▶
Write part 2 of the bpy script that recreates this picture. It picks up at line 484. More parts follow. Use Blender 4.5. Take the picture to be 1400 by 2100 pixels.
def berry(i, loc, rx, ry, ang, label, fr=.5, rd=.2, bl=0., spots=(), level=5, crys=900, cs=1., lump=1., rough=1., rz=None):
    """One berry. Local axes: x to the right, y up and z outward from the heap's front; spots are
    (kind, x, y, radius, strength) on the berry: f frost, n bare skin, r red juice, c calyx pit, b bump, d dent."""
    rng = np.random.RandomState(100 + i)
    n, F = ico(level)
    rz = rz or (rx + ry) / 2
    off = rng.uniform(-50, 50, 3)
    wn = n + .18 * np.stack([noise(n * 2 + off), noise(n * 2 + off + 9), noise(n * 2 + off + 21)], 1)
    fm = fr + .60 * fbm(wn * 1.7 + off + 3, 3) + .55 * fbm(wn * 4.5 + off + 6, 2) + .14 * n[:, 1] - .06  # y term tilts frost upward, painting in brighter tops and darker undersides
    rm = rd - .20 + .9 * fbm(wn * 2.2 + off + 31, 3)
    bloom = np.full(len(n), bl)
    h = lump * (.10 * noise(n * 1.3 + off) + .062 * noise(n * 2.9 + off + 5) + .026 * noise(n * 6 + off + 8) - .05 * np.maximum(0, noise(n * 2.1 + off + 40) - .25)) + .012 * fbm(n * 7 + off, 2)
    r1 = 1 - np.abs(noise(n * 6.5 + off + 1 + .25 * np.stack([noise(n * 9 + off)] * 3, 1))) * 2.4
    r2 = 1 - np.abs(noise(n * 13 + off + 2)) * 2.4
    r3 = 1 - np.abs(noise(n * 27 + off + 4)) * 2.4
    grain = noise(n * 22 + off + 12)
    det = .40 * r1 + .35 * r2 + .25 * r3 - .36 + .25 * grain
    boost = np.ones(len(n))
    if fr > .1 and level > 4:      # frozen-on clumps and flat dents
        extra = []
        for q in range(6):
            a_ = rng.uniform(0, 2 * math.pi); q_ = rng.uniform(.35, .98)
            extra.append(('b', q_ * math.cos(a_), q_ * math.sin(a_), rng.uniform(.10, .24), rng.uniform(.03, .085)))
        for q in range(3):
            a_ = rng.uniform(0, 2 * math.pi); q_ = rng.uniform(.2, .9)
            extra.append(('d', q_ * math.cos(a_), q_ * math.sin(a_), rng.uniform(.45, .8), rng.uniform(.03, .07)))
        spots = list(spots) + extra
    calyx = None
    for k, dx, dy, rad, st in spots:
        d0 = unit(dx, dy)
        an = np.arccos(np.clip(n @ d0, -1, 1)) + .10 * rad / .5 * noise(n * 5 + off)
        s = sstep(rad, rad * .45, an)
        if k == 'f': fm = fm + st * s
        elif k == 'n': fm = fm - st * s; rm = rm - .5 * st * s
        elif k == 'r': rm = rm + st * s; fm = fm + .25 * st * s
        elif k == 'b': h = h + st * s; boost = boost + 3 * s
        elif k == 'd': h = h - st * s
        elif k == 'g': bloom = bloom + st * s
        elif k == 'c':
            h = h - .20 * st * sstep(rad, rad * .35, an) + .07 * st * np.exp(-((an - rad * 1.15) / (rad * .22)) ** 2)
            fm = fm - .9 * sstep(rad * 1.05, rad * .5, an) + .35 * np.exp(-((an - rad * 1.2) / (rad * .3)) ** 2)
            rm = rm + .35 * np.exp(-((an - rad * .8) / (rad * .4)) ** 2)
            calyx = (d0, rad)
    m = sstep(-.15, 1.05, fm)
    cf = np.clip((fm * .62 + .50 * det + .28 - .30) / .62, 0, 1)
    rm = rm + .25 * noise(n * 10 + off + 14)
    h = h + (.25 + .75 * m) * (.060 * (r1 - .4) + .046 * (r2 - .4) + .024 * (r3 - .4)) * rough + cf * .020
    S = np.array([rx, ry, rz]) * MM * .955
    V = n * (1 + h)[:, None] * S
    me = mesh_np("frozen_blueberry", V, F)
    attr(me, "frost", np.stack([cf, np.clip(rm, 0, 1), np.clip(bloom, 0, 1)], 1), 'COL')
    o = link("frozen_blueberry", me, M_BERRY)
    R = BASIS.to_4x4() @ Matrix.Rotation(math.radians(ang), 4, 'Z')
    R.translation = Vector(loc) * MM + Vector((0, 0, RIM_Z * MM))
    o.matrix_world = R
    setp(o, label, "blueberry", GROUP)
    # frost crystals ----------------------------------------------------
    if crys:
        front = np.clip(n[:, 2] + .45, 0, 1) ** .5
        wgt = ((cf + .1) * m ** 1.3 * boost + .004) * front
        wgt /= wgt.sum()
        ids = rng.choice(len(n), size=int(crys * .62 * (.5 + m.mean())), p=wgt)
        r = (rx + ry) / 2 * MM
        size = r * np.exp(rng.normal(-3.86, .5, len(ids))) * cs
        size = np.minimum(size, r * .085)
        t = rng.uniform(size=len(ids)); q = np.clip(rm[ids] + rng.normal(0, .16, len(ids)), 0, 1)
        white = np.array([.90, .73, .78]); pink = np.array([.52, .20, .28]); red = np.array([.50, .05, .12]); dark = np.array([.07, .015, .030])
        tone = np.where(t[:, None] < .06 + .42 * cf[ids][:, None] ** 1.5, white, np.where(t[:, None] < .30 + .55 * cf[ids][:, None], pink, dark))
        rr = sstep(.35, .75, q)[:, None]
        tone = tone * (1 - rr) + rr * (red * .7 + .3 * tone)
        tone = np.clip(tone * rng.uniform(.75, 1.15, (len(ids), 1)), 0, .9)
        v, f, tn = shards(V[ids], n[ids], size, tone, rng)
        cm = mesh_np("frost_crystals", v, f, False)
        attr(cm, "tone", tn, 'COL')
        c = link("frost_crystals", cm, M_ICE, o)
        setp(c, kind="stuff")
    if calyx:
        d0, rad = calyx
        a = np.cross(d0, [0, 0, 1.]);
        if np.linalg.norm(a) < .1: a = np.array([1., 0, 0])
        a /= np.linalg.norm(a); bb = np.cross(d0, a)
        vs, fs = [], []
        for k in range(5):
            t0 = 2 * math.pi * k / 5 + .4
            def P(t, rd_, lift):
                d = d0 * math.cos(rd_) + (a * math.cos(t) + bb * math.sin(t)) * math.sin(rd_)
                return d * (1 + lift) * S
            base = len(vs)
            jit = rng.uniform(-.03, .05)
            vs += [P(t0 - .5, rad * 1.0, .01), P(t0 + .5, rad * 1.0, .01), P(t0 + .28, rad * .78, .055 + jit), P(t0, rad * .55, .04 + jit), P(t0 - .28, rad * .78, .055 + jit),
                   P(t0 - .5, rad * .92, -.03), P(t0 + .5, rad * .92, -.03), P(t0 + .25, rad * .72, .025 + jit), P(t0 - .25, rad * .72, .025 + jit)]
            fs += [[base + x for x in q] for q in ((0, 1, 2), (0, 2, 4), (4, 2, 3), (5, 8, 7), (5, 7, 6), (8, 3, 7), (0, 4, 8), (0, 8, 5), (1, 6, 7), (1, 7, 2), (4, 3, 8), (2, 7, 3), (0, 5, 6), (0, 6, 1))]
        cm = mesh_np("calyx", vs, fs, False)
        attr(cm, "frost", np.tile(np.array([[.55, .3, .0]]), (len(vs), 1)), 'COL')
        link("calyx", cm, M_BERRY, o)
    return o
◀
The whole listing above needs to be written out again exactly.

◆ **THE ANSWER**:
Write part 2 of the bpy script that recreates this picture. It picks up at line 484. More parts follow. Use Blender 4.5. Take the picture to be 1400 by 2100 pixels.
def berry(i, loc, rx, ry, ang, label, fr=.5, rd=.2, bl=0., spots=(), level=5, crys=900, cs=1., lump=1., rough=1., rz=None):
    """One berry. Local axes: x to the right, y up and z outward from the heap's front; spots are
    (kind, x, y, radius, strength) on the berry: f frost, n bare skin, r red juice, c calyx pit, b bump, d dent."""
    rng = np.random.RandomState(100 + i)
    n, F = ico(level)
    rz = rz or (rx + ry) / 2
    off = rng.uniform(-50, 50, 3)
    wn = n + .18 * np.stack([noise(n * 2 + off), noise(n * 2 + off + 9), noise(n * 2 + off + 21)], 1)
    fm = fr + .60 * fbm(wn * 1.7 + off + 3, 3) + .55 * fbm(wn * 4.5 + off + 6, 2) + .14 * n[:, 1] - .06  # y term tilts frost upward, painting in brighter tops and darker undersides
    rm = rd - .20 + .9 * fbm(wn * 2.2 + off + 31, 3)
    bloom = np.full(len(n), bl)
    h = lump * (.10 * noise(n * 1.3 + off) + .062 * noise(n * 2.9 + off + 5) + .026 * noise(n * 6 + off + 8) - .05 * np.maximum(0, noise(n * 2.1 + off + 40) - .25)) + .012 * fbm(n * 7 + off, 2)
    r1 = 1 - np.abs(noise(n * 6.5 + off + 1 + .25 * np.stack([noise(n * 9 + off)] * 3, 1))) * 2.4
    r2 = 1 - np.abs(noise(n * 13 + off + 2)) * 2.4
    r3 = 1 - np.abs(noise(n * 27 + off + 4)) * 2.4
    grain = noise(n * 22 + off + 12)
    det = .40 * r1 + .35 * r2 + .25 * r3 - .36 + .25 * grain
    boost = np.ones(len(n))
    if fr > .1 and level > 4:      # frozen-on clumps and flat dents
        extra = []
        for q in range(6):
            a_ = rng.uniform(0, 2 * math.pi); q_ = rng.uniform(.35, .98)
            extra.append(('b', q_ * math.cos(a_), q_ * math.sin(a_), rng.uniform(.10, .24), rng.uniform(.03, .085)))
        for q in range(3):
            a_ = rng.uniform(0, 2 * math.pi); q_ = rng.uniform(.2, .9)
            extra.append(('d', q_ * math.cos(a_), q_ * math.sin(a_), rng.uniform(.45, .8), rng.uniform(.03, .07)))
        spots = list(spots) + extra
    calyx = None
    for k, dx, dy, rad, st in spots:
        d0 = unit(dx, dy)
        an = np.arccos(np.clip(n @ d0, -1, 1)) + .10 * rad / .5 * noise(n * 5 + off)
        s = sstep(rad, rad * .45, an)
        if k == 'f': fm = fm + st * s
        elif k == 'n': fm = fm - st * s; rm = rm - .5 * st * s
        elif k == 'r': rm = rm + st * s; fm = fm + .25 * st * s
        elif k == 'b': h = h + st * s; boost = boost + 3 * s
        elif k == 'd': h = h - st * s
        elif k == 'g': bloom = bloom + st * s
        elif k == 'c':
            h = h - .20 * st * sstep(rad, rad * .35, an) + .07 * st * np.exp(-((an - rad * 1.15) / (rad * .22)) ** 2)
            fm = fm - .9 * sstep(rad * 1.05, rad * .5, an) + .35 * np.exp(-((an - rad * 1.2) / (rad * .3)) ** 2)
            rm = rm + .35 * np.exp(-((an - rad * .8) / (rad * .4)) ** 2)
            calyx = (d0, rad)
    m = sstep(-.15, 1.05, fm)
    cf = np.clip((fm * .62 + .50 * det + .28 - .30) / .62, 0, 1)
    rm = rm + .25 * noise(n * 10 + off + 14)
    h = h + (.25 + .75 * m) * (.060 * (r1 - .4) + .046 * (r2 - .4) + .024 * (r3 - .4)) * rough + cf * .020
    S = np.array([rx, ry, rz]) * MM * .955
    V = n * (1 + h)[:, None] * S
    me = mesh_np("frozen_blueberry", V, F)
    attr(me, "frost", np.stack([cf, np.clip(rm, 0, 1), np.clip(bloom, 0, 1)], 1), 'COL')
    o = link("frozen_blueberry", me, M_BERRY)
    R = BASIS.to_4x4() @ Matrix.Rotation(math.radians(ang), 4, 'Z')
    R.translation = Vector(loc) * MM + Vector((0, 0, RIM_Z * MM))
    o.matrix_world = R
    setp(o, label, "blueberry", GROUP)
    # frost crystals ----------------------------------------------------
    if crys:
        front = np.clip(n[:, 2] + .45, 0, 1) ** .5
        wgt = ((cf + .1) * m ** 1.3 * boost + .004) * front
        wgt /= wgt.sum()
        ids = rng.choice(len(n), size=int(crys * .62 * (.5 + m.mean())), p=wgt)
        r = (rx + ry) / 2 * MM
        size = r * np.exp(rng.normal(-3.86, .5, len(ids))) * cs
        size = np.minimum(size, r * .085)
        t = rng.uniform(size=len(ids)); q = np.clip(rm[ids] + rng.normal(0, .16, len(ids)), 0, 1)
        white = np.array([.90, .73, .78]); pink = np.array([.52, .20, .28]); red = np.array([.50, .05, .12]); dark = np.array([.07, .015, .030])
        tone = np.where(t[:, None] < .06 + .42 * cf[ids][:, None] ** 1.5, white, np.where(t[:, None] < .30 + .55 * cf[ids][:, None], pink, dark))
        rr = sstep(.35, .75, q)[:, None]
        tone = tone * (1 - rr) + rr * (red * .7 + .3 * tone)
        tone = np.clip(tone * rng.uniform(.75, 1.15, (len(ids), 1)), 0, .9)
        v, f, tn = shards(V[ids], n[ids], size, tone, rng)
        cm = mesh_np("frost_crystals", v, f, False)
        attr(cm, "tone", tn, 'COL')
        c = link("frost_crystals", cm, M_ICE, o)
        setp(c, kind="stuff")
    if calyx:
        d0, rad = calyx
        a = np.cross(d0, [0, 0, 1.]);
        if np.linalg.norm(a) < .1: a = np.array([1., 0, 0])
        a /= np.linalg.norm(a); bb = np.cross(d0, a)
        vs, fs = [], []
        for k in range(5):
            t0 = 2 * math.pi * k / 5 + .4
            def P(t, rd_, lift):
                d = d0 * math.cos(rd_) + (a * math.cos(t) + bb * math.sin(t)) * math.sin(rd_)
                return d * (1 + lift) * S
            base = len(vs)
            jit = rng.uniform(-.03, .05)
            vs += [P(t0 - .5, rad * 1.0, .01), P(t0 + .5, rad * 1.0, .01), P(t0 + .28, rad * .78, .055 + jit), P(t0, rad * .55, .04 + jit), P(t0 - .28, rad * .78, .055 + jit),
                   P(t0 - .5, rad * .92, -.03), P(t0 + .5, rad * .92, -.03), P(t0 + .25, rad * .72, .025 + jit), P(t0 - .25, rad * .72, .025 + jit)]
            fs += [[base + x for x in q] for q in ((0, 1, 2), (0, 2, 4), (4, 2, 3), (5, 8, 7), (5, 7, 6), (8, 3, 7), (0, 4, 8), (0, 8, 5), (1, 6, 7), (1, 7, 2), (4, 3, 8), (2, 7, 3), (0, 5, 6), (0, 6, 1))]
        cm = mesh_np("calyx", vs, fs, False)
        attr(cm, "frost", np.tile(np.array([[.55, .3, .0]]), (len(vs), 1)), 'COL')
        link("calyx", cm, M_BERRY, o)
    return o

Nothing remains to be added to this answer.